▶ _Records provided_:
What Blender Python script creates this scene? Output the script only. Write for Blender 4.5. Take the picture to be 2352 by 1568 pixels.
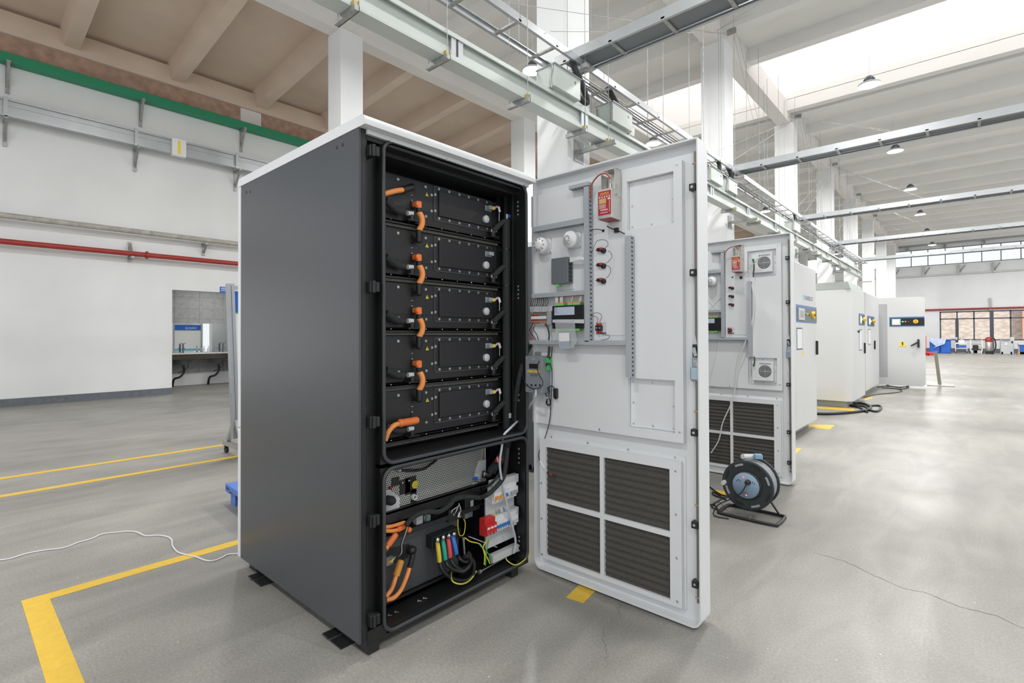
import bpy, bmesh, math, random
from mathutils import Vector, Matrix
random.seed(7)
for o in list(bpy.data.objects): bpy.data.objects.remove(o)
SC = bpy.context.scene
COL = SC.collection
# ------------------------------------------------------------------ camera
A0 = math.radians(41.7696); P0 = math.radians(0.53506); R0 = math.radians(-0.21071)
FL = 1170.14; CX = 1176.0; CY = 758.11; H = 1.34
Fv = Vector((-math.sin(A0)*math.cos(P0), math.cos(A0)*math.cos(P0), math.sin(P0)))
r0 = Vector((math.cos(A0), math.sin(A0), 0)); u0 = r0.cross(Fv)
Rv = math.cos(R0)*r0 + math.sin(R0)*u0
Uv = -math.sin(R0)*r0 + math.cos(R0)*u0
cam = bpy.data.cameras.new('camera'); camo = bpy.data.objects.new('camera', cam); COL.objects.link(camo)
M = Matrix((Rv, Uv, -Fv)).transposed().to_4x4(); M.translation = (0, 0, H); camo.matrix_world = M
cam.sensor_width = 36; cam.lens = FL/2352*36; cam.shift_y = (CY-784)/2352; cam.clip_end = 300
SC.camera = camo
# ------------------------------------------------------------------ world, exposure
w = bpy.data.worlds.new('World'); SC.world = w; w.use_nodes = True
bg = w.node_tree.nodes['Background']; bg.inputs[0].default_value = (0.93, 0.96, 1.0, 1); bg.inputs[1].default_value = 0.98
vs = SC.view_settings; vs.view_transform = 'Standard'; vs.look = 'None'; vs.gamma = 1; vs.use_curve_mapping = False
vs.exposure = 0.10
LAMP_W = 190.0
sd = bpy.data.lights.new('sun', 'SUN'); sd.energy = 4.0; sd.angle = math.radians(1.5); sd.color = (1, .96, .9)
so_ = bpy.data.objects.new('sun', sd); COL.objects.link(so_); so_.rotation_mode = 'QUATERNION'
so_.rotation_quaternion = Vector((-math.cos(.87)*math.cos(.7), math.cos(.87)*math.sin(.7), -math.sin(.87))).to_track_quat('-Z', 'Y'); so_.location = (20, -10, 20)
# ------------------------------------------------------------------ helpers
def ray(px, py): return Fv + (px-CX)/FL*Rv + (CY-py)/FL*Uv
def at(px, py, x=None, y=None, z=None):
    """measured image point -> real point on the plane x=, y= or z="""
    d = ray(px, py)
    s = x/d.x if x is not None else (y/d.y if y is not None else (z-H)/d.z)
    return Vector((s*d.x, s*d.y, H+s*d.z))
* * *
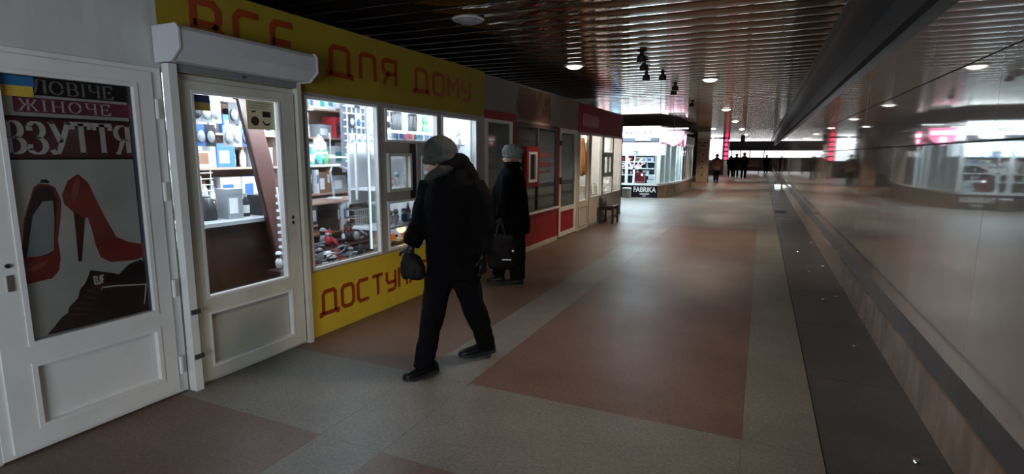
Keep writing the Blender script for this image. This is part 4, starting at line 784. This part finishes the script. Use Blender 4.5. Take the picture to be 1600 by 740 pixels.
--
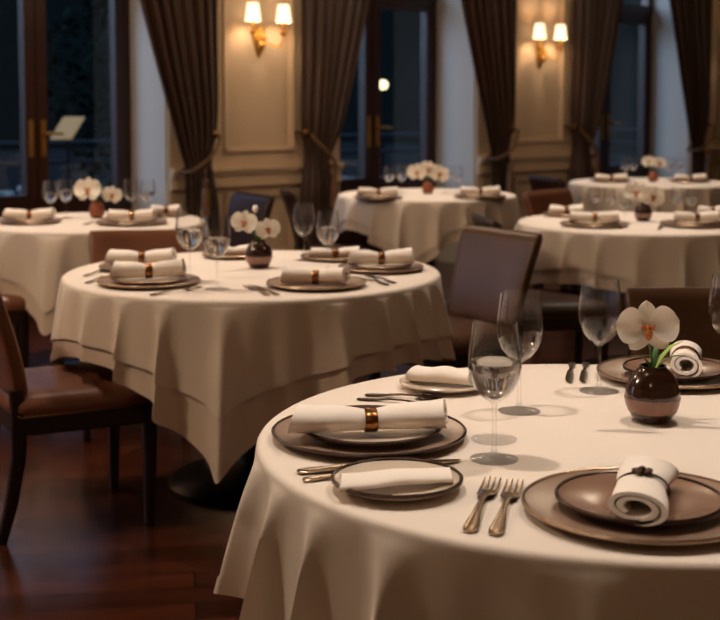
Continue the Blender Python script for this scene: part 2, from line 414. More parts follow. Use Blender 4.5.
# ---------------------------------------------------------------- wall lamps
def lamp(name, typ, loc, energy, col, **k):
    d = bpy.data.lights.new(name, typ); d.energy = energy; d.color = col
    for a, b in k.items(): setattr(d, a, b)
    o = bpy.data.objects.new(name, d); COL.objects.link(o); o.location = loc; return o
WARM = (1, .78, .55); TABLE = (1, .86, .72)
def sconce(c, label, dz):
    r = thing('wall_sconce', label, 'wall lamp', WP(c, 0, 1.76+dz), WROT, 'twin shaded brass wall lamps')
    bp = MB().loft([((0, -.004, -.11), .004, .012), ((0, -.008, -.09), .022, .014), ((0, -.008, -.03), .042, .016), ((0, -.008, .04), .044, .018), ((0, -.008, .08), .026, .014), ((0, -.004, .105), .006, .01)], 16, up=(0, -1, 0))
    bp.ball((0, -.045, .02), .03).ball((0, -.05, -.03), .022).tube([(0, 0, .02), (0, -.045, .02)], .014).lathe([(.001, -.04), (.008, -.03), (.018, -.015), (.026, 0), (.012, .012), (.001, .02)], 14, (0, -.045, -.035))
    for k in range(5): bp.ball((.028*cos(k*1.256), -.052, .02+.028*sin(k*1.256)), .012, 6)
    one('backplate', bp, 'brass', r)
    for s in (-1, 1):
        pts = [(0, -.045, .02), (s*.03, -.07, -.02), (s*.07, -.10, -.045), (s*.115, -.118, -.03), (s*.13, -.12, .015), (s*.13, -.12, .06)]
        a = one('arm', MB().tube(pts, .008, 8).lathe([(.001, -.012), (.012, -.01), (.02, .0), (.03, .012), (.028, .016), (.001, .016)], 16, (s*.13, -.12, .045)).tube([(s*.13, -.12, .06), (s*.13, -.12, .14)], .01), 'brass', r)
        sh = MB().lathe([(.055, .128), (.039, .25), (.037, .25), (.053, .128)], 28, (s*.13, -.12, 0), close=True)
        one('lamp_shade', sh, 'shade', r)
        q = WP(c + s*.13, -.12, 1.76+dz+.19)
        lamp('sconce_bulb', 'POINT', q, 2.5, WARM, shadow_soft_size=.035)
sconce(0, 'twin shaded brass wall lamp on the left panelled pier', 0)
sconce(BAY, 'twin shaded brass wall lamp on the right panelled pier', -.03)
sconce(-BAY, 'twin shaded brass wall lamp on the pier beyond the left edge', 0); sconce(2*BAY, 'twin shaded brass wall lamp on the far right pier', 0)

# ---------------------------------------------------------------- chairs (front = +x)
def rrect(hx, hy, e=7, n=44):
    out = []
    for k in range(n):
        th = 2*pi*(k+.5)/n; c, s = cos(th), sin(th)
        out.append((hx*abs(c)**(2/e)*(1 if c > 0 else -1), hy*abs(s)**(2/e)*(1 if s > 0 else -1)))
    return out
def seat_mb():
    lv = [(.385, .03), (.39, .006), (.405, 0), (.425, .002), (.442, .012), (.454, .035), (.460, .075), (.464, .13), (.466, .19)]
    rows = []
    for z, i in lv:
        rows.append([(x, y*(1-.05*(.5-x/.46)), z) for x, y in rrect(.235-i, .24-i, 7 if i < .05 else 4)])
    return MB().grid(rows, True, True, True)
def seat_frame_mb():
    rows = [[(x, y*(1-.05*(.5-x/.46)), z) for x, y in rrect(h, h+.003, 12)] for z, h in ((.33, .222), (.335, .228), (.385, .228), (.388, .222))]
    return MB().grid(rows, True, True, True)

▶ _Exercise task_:
Look through the material above. Copy each line where the word "picture" appears.

▶ _Result_:
What Blender Python script creates this scene? Output the script only. Write for Blender 4.5. Take the picture to be 2352 by 1568 pixels.
Keep writing the Blender script for this image. This is part 4, starting at line 784. This part finishes the script. Use Blender 4.5. Take the picture to be 1600 by 740 pixels.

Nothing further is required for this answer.